阪神矢野燿大新監督(49)が今日1日からの秋季高知・安芸キャンプについて、“自己チューでOK”の鍛錬方針を打ち出した。10月31日の宿舎ミーティングで「自己アピールしてくれ」と熱弁。「自分がどうやったら試合に出られるのか。どうやったら野球人生が良くなるか」とこの秋は自己中心的な発想を認める。朝の早出練習は行うが夜間練習は撤廃。自主性を重んじる矢野イズムで、最下位からの逆襲を期す。

矢野阪神が、日本シリーズの熱戦から離れた高知・安芸で逆襲の1歩目を踏み出した。この日の夕方、空路で芸西村の宿舎入り。約30分のミーティングでナインの前に進み出た矢野新監督は熱っぽく言った。「自己アピールしてくれ」。今季は屈辱的な1年だった。01年以来、17年ぶりの最下位。チーム再建の土台となるのが、今日1日に始まる秋季キャンプだ。新指揮官は大方針を説明した。

「春のキャンプは実戦に入るから何かを変えようというより現状の調子を上げるとかになる。秋のキャンプは、いろいろ変えられるし、チャレンジもできる。いかに、自分がどうやって出るかを考えてやってくれたらいい。チームのことなんて、まだ考えることはないから。優勝したとき自分が出てなかったら楽しくない」

就任以来、自主性を強調してきたリーダーらしく、初めて指揮を執る秋季キャンプは「自己チュー」容認だ。じっくり考える時間もある。「もう1回、しっかり自分を見つめ直すこと。このチームのなかで、どうやったら自分は試合に出られるのか。どうやったら自分の野球人生が良くなるかをもう1回、振り返ってくれ」と伝えた。まずはチームよりも個人最優先。自己中心的に考え、レベルアップしてほしい思いがある。

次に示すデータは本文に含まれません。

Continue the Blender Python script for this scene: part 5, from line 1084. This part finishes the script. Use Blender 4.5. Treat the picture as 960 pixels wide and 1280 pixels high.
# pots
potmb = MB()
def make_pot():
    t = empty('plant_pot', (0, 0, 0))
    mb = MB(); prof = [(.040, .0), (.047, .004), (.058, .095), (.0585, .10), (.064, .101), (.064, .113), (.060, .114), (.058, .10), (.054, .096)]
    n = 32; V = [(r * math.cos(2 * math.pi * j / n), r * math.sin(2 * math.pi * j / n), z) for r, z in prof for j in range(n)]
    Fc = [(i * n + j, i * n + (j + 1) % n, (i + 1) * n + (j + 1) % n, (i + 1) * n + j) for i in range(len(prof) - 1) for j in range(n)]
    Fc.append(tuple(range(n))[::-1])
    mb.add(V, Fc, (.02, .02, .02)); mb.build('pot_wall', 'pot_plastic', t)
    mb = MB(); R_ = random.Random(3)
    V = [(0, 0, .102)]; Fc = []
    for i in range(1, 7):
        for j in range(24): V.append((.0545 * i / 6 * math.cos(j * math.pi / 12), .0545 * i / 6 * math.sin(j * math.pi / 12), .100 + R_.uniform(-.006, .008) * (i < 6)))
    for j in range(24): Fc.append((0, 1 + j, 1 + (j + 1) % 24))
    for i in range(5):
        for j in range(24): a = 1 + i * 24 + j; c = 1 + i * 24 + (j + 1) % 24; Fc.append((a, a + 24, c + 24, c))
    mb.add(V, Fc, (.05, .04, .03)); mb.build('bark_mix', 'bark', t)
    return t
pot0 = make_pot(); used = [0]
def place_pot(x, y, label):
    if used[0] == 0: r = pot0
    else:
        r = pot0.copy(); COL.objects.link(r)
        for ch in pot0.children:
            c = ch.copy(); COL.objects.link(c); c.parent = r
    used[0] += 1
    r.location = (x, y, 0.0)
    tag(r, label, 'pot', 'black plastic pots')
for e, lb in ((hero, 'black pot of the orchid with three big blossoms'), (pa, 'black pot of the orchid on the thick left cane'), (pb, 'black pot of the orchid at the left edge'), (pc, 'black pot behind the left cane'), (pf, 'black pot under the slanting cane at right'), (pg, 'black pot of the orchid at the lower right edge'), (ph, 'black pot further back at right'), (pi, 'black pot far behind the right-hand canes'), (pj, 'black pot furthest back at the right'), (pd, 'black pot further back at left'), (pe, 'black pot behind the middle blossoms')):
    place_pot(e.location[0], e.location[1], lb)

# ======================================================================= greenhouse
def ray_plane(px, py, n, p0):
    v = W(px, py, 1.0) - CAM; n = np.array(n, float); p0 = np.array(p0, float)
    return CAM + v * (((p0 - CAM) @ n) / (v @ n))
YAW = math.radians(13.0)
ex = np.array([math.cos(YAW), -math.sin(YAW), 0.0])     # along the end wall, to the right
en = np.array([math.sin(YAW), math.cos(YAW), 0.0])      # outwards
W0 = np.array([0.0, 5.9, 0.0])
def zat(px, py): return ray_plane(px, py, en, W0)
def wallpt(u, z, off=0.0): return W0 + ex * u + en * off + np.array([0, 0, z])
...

独自の「矢野色」もにじむ。前任の金本監督は早朝の連続ティー打撃&ウエートトレーニングが秋季キャンプの日課。就任直後の15年には夜間練習も行っていた。矢野監督は「夜間は俺はもういいと思っている。夜までの体力を残すならグラウンドで目いっぱいやってくれたらいい。休むときは思い切り休んで、やるときは目いっぱいやってメリハリはあった方がいい」と言い、自身は1年目から夜間練習を行わない方針だ。朝練習は個別の課題に沿ったメニューもこなす方向。指揮官も現役時、自主的に打撃マシンに向き合った。「自分がどうなりたいかあったら(自然と)部屋でバットを振る」と強調した。

金本前監督は1年目「厳しく明るく」を打ち出したが、思いを受け継ぎつつ、矢野監督はナインに呼びかけた。「明るく元気にやっていこう」。覇気ある声で活気あふれる光景を追い求める。「声もすごい力になる。最後(起用するのを)どっちか迷ったら、元気のあるヤツを使う」。ほとばしる情熱をナインにぶつける。今日1日が再建への出発日になる。【酒井俊作】

◆17年秋季キャンプでの金本阪神 11月2日の初日から、野手全員が長さ91センチ、重さ1キロの長尺バットを使用。金本監督が現役時代に打撃練習で使った「鉄人養成バット」を、みんなが黙々と振り抜いた。居残り特打は1時間半に及び、連続ティー打撃は日没まで続いた。藤浪、岩貞らに課されたのは地獄のインターバル走。金本監督自らにらみを利かす中、180メートル走×8本を2セットで、合計2・8キロ。復活を期した藤浪は、何度もゴールになだれ込むハードさだった。